Michigan

Michigan

November 20, 2014 | By Keith Martin in Washington, DC

MICHIGAN utilities do not have to pay sales and use taxes on new equipment that they will use to distribute electricity and gas.

The sales and use tax rate in Michigan is 6%. Sales taxes are collected on sales of equipment in state. Use taxes are collected on equipment bought out of state and brought into the state for use in Michigan. 

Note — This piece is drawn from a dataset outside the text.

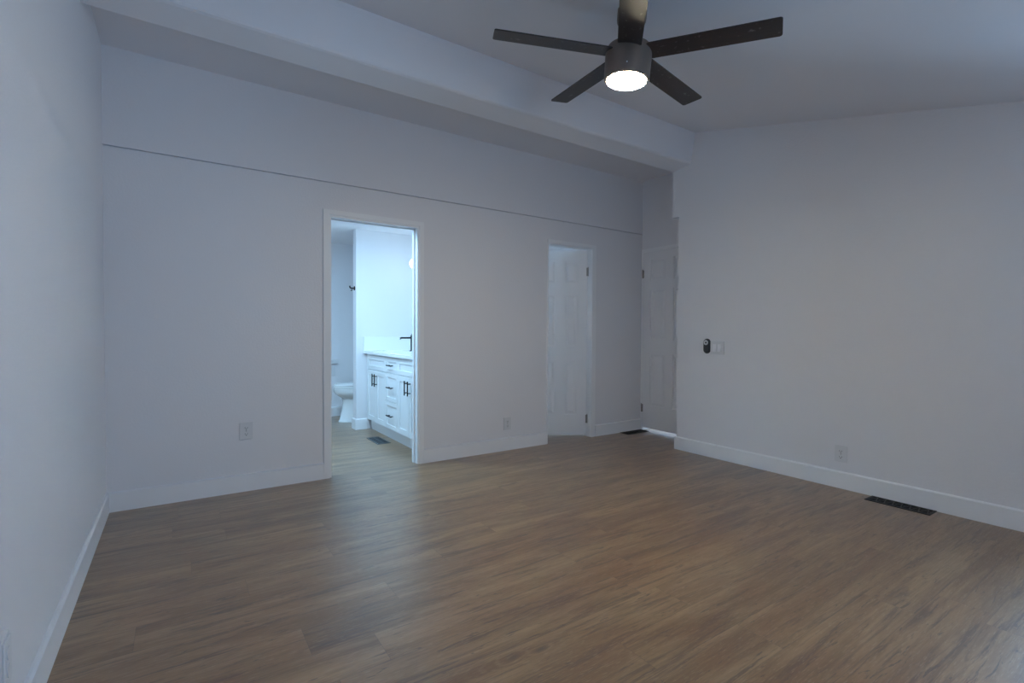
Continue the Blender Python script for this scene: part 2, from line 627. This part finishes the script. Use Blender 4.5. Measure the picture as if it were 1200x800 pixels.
bm = NB()
x0, x1, hz = B2
bx(bm, x0, x0 + 0.012, YB + 0.002, YB2, 0, hz - 0.012)
bx(bm, x1 - 0.004, x1 + 0.012, YB - 0.003, YB2, 0, hz)
bx(bm, x0, x1, YB + 0.002, YB2, hz - 0.012, hz + 0.002)
bx(bm, x0 - 0.008, x0 + 0.002, YB - 0.006, YB, 0, hz - 0.002)
bx(bm, x1, x1 + 0.055, YB - 0.012, YB, 0, hz - 0.002)
bx(bm, x0 - 0.008, x1 + 0.055, YB - 0.012, YB, hz - 0.002, hz + 0.03)
struct('trim_2', bm, 'trim')

bm = NB()
bx(bm, XA - 0.012, XA, DY1 - 0.006, YB - 0.004, 0, DZ - 0.006)
bx(bm, XA - 0.012, XA, DY0 - 0.045, DY0 + 0.006, 0, DZ - 0.006)
bx(bm, XA - 0.012, XA, DY0 - 0.045, YB - 0.004, DZ - 0.006, DZ + 0.03)
bx(bm, XA, XA + 0.11, DY1 - 0.010, DY1, 0, DZ - 0.01)
bx(bm, XA, XA + 0.11, DY0, DY0 + 0.010, 0, DZ - 0.01)
bx(bm, XA, XA + 0.11, DY0, DY1, DZ - 0.012, DZ)
struct('trim_3', bm, 'trim')


# ------------------------------------------------------------------ six-panel doors
def panel_door(name, w_, h_, stile, mull, rows, T=0.035):
    """leaf from x=0 (hinge) to x=w_, y in [-T, 0], z from 0"""
    bm = NB()
    d = 0.010
    pw = (w_ - 2 * stile - mull) / 2
    bx(bm, 0.002, w_ - 0.002, -T + d, -d, 0.002, h_ - 0.002)
    for s in (0, 1):
        y0, y1 = ((-T, -T + d + 0.001) if s == 0 else (-d - 0.001, 0))
        for a, b in ((0, stile), (stile + pw, stile + pw + mull), (w_ - stile, w_)):
            bx(bm, a, b, y0, y1, 0, h_)
        zs = [0.0]
        for r0, r1 in rows:
            zs += [r0, r1]
        zs.append(h_)
        for k in range(0, len(zs), 2):
            for a in (stile, stile + pw + mull):
                bx(bm, a, a + pw, y0, y1, zs[k], zs[k + 1])
        for r0, r1 in rows:
            for a in (stile, stile + pw + mull):
                g = 0.028
                yy0, yy1 = ((-T + 0.001, -T + d + 0.001) if s == 0 else (-d - 0.001, -0.001))
                # raised field with a sloping border
                r = bmesh.ops.create_cube(bm, size=1)
                for v in r['verts']:
                    outer = (v.co.y < 0) == (s == 0)
                    gg = g + 0.010 if outer else g * 0.45
                    v.co = Vector((a + gg if v.co.x < 0 else a + pw - gg, (yy0 if v.co.y < 0 else yy1), r0 + gg if v.co.z < 0 else r1 - gg))
    o = struct(name, bm, 'door')
    return o


def knob(parent, x, z, T=0.035, mat='black'):
    bm = NB()
    for s in (-1, 1):
        y = -T if s < 0 else 0
        lathe(bm, [(0.030, 0), (0.030, s * 0.006), (0.012, s * 0.010), (0.011, s * 0.030), (0.024, s * 0.040), (0.027, s * 0.052), (0.020, s * 0.062), (0.004, s * 0.065)], (x, y, z), 24, 'y')
    return obj('door_handle', bm, mat, parent, True)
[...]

A Michigan appeals court ruled in October that equipment used to distribute electricity or gas is exempted from taxes under an “industrial processing exemption.” The exemption applies to equipment that will be used to convert or condition “tangible personal property” for use in manufacturing a product that will ultimately be sold at retail. The court said electricity and gas are tangible. The utility sells them to retail customers. The issue, it said, is whether the utility converts or conditions electricity or gas in the process of distributing it to customers. The court said it does.

It said the utility had to prove that it changes the “form, composition, quality, combination, or character” of the electricity or gas while moving it to consumers. The utility presented exhaustive evidence, the court said, that the electricity and gas are not safe or usable when they first enter the distribution lines or pipes. They are converted on the way to consumers.

The case is Consumers Energy Company v. Department of Treasury. The Michigan Department of Treasury had tried to collect $21.2 million in taxes from Consumers Energy after an audit of the  period October 1997 through December 2004. The court reached the same conclusion in an earlier case involving Detroit Edison.